» **Exercise**: Write out the opening lines of the data word for word, up to and including the line with "C = sc.collection", and leave every picture and every later line out.

» **Supplied information**:
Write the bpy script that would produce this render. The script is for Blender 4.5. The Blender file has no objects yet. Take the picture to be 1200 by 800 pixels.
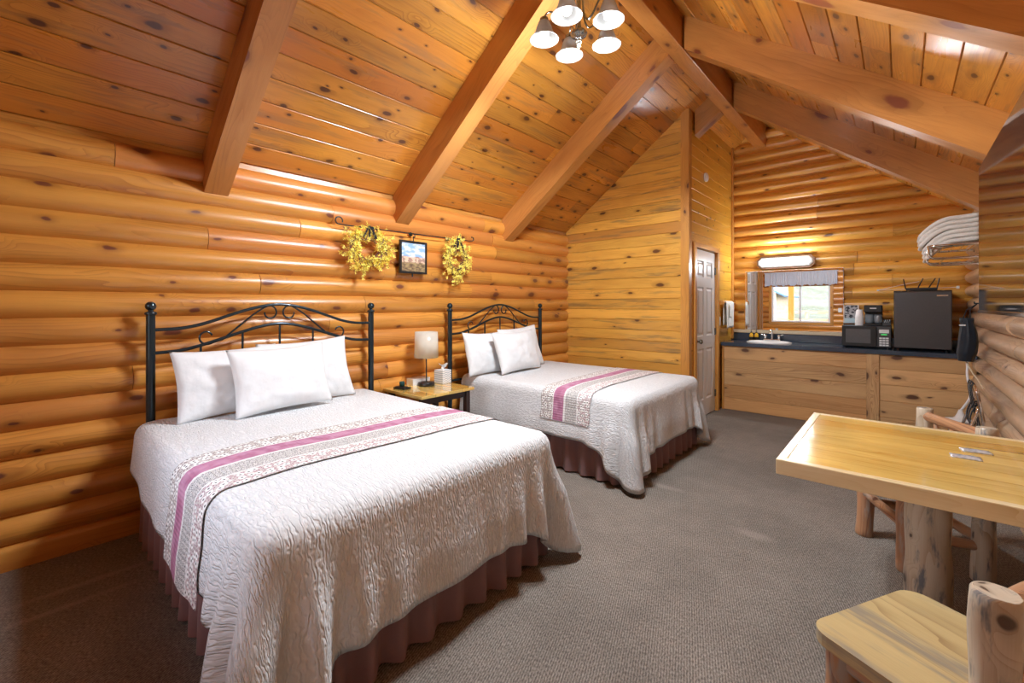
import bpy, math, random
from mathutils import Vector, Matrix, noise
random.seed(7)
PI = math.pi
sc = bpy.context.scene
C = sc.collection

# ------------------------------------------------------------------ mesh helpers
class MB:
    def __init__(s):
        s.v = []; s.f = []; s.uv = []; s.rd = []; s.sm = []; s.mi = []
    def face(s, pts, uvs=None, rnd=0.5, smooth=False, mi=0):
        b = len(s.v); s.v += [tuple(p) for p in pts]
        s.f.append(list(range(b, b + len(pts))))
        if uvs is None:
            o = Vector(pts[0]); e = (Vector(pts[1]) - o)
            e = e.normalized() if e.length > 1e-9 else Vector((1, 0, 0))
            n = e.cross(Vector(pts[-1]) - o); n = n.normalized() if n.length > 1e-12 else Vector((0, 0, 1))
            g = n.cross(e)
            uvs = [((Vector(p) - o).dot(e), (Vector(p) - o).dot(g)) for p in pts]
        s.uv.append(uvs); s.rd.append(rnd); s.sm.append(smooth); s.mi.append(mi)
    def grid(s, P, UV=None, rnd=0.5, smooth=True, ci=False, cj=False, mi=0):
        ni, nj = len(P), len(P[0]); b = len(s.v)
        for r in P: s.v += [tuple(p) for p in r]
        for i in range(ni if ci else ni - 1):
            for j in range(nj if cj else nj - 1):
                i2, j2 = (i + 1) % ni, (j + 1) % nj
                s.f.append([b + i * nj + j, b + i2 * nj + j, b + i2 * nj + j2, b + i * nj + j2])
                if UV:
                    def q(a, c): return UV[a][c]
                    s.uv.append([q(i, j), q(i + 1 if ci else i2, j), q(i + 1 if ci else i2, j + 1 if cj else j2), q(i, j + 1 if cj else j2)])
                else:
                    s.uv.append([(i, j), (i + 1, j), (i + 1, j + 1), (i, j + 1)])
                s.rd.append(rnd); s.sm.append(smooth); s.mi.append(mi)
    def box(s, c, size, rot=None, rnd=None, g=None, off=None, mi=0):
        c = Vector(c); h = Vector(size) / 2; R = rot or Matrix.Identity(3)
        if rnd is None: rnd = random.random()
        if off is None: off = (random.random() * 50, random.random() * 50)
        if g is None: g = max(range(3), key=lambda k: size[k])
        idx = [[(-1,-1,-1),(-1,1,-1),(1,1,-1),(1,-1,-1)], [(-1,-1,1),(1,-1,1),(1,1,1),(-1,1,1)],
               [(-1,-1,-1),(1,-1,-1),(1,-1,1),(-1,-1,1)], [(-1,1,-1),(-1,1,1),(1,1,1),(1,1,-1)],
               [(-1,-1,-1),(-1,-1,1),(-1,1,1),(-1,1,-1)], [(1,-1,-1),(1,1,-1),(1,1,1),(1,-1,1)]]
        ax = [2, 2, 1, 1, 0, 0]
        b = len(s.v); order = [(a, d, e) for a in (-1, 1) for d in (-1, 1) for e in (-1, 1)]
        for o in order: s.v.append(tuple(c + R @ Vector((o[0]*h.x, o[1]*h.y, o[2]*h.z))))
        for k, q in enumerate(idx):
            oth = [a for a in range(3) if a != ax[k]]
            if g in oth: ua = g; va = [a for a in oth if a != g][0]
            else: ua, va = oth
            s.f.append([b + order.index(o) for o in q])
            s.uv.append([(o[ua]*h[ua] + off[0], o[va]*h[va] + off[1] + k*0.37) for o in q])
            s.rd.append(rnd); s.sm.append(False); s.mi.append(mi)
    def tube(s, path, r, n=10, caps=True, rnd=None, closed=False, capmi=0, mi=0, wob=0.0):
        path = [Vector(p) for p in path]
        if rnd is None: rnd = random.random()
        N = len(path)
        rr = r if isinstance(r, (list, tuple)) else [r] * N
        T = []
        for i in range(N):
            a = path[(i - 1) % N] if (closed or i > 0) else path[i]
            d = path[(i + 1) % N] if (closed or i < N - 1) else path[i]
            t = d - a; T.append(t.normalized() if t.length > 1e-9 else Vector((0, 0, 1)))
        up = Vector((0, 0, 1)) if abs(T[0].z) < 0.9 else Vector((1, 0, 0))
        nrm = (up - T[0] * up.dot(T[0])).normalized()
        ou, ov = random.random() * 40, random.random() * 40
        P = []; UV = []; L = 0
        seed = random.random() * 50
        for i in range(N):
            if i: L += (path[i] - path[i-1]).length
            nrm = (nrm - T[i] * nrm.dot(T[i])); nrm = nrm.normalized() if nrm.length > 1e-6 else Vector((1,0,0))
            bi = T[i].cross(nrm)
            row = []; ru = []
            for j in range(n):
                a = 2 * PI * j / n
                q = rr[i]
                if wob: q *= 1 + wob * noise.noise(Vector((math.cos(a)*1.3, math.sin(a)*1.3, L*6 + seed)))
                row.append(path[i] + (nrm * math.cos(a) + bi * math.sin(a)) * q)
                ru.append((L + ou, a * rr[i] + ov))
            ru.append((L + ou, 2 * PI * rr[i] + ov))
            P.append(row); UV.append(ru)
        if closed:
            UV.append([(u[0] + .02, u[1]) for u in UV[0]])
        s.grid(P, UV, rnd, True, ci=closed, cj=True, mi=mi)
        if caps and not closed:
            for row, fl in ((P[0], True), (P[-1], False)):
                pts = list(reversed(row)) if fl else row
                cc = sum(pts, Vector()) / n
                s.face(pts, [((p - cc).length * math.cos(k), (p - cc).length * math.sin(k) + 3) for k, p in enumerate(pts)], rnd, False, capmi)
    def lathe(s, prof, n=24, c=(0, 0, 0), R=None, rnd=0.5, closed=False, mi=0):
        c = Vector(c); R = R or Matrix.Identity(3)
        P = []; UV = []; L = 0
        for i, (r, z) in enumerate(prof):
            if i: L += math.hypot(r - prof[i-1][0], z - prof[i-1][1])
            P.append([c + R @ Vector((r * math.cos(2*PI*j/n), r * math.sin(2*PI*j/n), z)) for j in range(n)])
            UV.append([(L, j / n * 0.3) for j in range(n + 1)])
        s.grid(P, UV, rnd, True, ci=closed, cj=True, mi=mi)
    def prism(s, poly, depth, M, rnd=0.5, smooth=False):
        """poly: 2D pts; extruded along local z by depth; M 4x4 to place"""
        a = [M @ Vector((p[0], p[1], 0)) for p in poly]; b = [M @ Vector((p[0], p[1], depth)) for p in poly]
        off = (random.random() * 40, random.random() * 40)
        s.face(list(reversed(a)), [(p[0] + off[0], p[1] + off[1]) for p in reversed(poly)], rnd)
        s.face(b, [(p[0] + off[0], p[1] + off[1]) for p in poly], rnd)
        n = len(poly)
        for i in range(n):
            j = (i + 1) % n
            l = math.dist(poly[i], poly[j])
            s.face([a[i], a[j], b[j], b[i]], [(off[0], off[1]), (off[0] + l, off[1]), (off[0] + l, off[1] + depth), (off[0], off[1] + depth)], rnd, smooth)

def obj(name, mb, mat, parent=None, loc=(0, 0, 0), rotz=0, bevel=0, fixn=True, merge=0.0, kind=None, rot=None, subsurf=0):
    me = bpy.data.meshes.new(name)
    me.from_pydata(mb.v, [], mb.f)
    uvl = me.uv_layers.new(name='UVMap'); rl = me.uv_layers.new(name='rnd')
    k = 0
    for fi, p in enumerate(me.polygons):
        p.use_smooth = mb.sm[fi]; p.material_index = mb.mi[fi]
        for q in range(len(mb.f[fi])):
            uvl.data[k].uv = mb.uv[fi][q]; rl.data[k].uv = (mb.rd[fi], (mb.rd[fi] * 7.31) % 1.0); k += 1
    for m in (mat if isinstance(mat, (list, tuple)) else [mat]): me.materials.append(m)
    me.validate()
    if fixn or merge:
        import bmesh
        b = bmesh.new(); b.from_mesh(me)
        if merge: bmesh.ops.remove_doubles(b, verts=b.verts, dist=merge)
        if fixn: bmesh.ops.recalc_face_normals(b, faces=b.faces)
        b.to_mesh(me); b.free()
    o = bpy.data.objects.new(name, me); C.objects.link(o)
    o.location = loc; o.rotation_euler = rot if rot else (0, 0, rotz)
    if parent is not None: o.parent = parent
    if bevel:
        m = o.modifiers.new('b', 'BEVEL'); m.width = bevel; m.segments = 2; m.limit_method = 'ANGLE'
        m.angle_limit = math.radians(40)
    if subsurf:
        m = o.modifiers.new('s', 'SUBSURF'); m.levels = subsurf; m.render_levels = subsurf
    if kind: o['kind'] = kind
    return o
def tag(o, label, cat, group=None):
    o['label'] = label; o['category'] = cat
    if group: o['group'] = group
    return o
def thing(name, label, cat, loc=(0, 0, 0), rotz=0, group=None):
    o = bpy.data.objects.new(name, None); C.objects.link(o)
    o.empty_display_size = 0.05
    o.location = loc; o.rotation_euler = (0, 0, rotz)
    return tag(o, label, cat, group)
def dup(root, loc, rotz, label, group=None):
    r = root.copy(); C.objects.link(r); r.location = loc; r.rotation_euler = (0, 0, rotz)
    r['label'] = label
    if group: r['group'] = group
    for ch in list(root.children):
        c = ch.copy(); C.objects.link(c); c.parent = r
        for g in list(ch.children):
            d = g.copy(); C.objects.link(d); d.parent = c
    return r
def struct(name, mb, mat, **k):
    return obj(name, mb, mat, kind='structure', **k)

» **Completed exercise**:
Write the bpy script that would produce this render. The script is for Blender 4.5. The Blender file has no objects yet. Take the picture to be 1200 by 800 pixels.
import bpy, math, random
from mathutils import Vector, Matrix, noise
random.seed(7)
PI = math.pi
sc = bpy.context.scene
C = sc.collection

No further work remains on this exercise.